Marketers Can Leverage Knowledge of Online Behavior

In a discussion on WNYC regarding the economic impact of restaurant reviews, Reuters finance blogger Felix Salmon claimed there is research to support the counterintuitive notion that the most important aspects of online customer reviews on Yelp.com and other community opinion websites have less to do with whether the reviewer pans or praises the restaurant, and more to do with how well the review is written – in terms of its sentence structure, grammar and spelling. In other words, people are more likely to try a new restaurant that has well-written customer commentaries, regardless of the reviewers’ opinions.

Let’s assume this consumer behavior – driven by form rather than substance – is based on the likelihood that review readers conclude that if the restaurant’s online reviews are well written, that the restaurant’s clientele are educated, well-heeled, with discriminating taste and likely to eat at only the best restaurants. So regardless of any online reviewer’s advice, positive or negative, the restaurant is likely to be a “safe bet” in terms of food, service and ambiance.

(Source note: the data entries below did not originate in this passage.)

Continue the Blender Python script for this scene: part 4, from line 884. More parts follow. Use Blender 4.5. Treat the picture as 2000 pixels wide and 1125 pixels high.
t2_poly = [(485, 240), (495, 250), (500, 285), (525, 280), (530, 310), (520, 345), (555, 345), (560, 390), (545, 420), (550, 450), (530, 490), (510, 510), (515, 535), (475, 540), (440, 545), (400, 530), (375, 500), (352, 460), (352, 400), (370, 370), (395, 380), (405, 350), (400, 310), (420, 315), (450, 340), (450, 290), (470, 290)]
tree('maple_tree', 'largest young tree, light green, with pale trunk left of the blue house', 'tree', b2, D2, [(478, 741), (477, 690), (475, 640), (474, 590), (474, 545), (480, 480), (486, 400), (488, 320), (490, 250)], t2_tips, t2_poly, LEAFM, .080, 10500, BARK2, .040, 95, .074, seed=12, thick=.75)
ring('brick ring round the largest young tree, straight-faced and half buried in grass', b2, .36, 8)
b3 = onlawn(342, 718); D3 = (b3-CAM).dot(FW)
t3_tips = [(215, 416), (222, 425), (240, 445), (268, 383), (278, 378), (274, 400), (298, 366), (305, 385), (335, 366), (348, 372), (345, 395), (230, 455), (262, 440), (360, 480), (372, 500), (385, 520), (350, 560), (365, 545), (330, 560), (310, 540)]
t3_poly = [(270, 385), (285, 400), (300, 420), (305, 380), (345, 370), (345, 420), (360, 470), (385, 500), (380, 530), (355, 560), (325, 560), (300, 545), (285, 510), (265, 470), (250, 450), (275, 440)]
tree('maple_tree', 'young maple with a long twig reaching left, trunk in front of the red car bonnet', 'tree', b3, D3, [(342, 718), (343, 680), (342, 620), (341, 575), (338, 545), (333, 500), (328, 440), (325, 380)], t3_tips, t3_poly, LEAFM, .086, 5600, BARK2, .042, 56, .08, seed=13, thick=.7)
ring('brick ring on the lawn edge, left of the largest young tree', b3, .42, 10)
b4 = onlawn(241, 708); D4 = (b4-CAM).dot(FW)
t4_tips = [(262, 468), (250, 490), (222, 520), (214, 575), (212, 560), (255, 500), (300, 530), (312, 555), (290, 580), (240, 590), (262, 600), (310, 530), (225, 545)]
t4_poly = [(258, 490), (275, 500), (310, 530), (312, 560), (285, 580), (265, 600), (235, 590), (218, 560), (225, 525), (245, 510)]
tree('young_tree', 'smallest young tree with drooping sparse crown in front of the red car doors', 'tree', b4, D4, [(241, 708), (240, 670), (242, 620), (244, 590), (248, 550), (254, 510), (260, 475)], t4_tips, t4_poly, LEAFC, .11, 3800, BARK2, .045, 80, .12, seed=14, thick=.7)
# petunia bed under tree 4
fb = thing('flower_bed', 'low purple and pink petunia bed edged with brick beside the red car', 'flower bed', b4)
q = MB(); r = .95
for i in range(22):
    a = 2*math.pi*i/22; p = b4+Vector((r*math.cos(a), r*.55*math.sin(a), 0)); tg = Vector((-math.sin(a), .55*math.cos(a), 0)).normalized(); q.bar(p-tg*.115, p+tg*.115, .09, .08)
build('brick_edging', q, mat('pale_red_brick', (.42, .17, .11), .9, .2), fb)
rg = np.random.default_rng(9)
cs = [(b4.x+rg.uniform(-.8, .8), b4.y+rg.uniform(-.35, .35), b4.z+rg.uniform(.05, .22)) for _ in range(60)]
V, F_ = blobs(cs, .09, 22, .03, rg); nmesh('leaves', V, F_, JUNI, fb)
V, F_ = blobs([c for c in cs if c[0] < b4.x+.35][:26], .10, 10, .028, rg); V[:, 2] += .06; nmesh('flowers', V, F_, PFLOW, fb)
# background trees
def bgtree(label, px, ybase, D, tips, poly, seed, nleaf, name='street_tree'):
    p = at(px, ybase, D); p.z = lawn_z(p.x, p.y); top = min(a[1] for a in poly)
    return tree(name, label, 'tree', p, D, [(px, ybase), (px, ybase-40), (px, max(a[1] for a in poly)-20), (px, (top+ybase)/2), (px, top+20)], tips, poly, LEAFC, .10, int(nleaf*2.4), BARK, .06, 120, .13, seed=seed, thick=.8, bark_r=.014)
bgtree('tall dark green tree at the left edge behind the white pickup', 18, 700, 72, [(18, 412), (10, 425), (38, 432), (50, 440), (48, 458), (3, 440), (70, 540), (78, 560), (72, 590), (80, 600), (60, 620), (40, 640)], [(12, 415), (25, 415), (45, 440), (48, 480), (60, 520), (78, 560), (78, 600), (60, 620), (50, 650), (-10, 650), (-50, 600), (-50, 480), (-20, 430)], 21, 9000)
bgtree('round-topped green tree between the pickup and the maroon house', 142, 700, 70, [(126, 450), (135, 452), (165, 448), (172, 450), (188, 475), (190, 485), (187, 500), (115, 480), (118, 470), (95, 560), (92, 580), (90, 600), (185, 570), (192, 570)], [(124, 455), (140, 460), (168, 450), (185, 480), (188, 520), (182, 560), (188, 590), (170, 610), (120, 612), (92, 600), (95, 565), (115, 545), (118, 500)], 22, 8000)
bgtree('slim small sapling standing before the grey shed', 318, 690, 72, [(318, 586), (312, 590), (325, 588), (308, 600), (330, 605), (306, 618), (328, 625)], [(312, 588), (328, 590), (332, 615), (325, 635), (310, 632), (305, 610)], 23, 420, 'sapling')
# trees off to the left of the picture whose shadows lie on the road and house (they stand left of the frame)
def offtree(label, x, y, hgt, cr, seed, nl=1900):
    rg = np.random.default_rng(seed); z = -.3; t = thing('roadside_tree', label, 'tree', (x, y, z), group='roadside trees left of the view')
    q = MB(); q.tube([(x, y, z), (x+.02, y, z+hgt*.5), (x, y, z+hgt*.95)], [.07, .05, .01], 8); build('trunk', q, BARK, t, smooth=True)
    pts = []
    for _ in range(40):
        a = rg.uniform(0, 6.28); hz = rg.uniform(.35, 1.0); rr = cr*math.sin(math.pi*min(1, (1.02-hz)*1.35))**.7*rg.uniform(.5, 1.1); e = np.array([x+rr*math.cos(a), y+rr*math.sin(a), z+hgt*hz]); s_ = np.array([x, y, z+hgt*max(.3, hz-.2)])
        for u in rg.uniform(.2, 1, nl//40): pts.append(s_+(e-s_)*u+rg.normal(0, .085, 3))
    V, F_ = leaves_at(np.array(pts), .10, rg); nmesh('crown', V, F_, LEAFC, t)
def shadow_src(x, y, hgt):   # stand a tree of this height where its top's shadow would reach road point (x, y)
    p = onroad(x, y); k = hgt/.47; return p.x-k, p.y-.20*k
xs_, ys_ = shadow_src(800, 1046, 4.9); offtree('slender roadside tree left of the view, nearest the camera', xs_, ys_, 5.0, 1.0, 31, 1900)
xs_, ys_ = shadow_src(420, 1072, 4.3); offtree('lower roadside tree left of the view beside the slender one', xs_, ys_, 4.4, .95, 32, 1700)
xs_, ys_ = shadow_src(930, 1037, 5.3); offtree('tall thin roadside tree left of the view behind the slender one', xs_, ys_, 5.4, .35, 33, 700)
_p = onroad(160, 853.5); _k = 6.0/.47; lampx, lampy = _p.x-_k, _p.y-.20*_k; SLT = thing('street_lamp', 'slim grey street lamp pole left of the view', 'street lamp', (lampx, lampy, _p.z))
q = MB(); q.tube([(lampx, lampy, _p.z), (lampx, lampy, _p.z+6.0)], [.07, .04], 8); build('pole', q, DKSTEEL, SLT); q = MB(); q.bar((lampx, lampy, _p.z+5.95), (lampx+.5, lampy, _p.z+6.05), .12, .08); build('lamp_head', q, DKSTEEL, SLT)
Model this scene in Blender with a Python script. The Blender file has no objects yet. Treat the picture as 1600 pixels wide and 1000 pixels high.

More importantly, let’s assume this “Snob Effect” on online customer reviews has implications in other businesses, where socio-economics and personal status are factors in the selection of a product or service, and where online customer reviews for those businesses are readily available. For example, those product categories might include automobiles and computers & electronics; service categories might include hotels, resorts and health & beauty spas.

So here’s the ethical question posed to marketers:

Knowing that editorial quality of online reviews has a beneficial impact on sales, and if online consumer reviews are housed on your website, is it unethical to “clean up” those reviews by correcting spelling, grammar, punctuation and syntax errors…if online reviewers are notified in advance that their comments are subject to this treatment?

Before you rush to condemn the proposal, consider this: traditional media sources (newspapers, magazines, TV and radio) have applied this editorial practice for decades. Whether it’s a Letter-to-the-Editor, an OpEd opinion piece or a bylined article, outsiders wishing to express an opinion are notified that “Submissions may be edited for length, style and editorial quality.”  And most old media sources take full advantage of that disclaimer.

So why should online opinion – expressed in customer reviews – not be subject to the same type of editorial scrutiny? And why should marketers be prevented from taking full advantage of the Snob Effect on consumer behavior?